И вот невдалеке я увидел деревню. Какие-то люди копошились на улице… Ничего не подозревая, я двинулся к ним, думая лишь о том, что вот сейчас попрошу хлеба, молока и, может быть, присяду ненадолго отдохнуть. Я уже приблизился к ним на расстояние около двухсот метров и только тогда увидел, что копошатся на деревенской улице… немцы. Я сиганул в сторону и залег в пшенице, решив затаиться до темноты. Ночь долго не наступала, а когда наконец пришла темнота, в деревне все зафурыкало, зашуршало, и они пошли. Я понял, что продолжилось их наступление и что я должен обязательно выскочить, опередить их. Они двигались по дороге. Шла их техника. Орудия и танки. А я полз, поднимался, бежал в темноте по полю. Падал на землю и снова полз, и бежал, и шел, моля Бога, чтобы они не остановились, не начали окапываться, укреплять свой передний край. Тогда бы я оказался за линией фронта. Так, двигаясь в темноте, то я опережал их, то они оказывались впереди меня. Выскользнуть все же мне удалось. А немцы все «перли» и «доперли» до предгорий Кавказа.
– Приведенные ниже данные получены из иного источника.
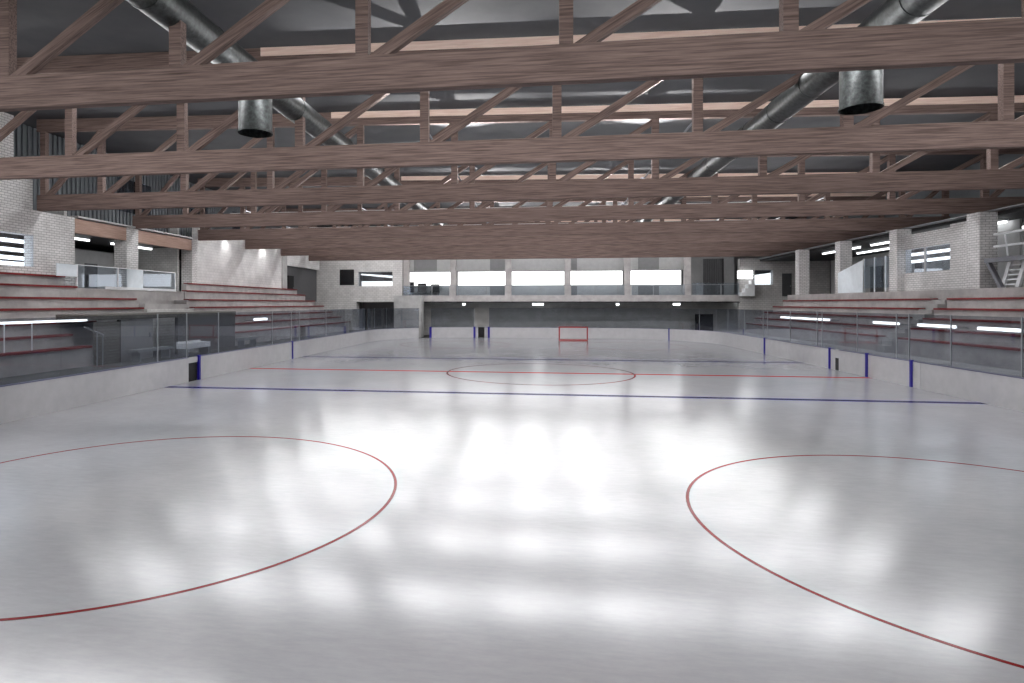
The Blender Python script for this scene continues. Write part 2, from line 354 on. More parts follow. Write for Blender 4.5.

Крайне тяжелым было отступление нашей армии через Кавказский хребет. Опять передаю слово моей фронтовой книжке. Вот запись, которую я сделал, лежа на госпитальной койке, почти год спустя после преодоления перевала.

«Сначала мы шли по течению Урупа, потом вошли в Карачаевскую автономную область. Микоян-Шохор уже был занят. Мы его обошли несколько восточнее, вышли на узкую горную дорогу, ведущую в Кисловодск. Прошли Верхнюю и Нижнюю Мару, свернули с дороги вправо и вышли в горы. Горы — раньше я имел о них представление по Пушкину и Лермонтову… Я считал, что более поэтичного зрелища быть не может. Но как раз именно здесь чего-чего, а поэзии не было и в помине для нас. Это зрелище величественное и бесспорно поэтичное, но как для кого и в какое время — «Бытие определяет сознание».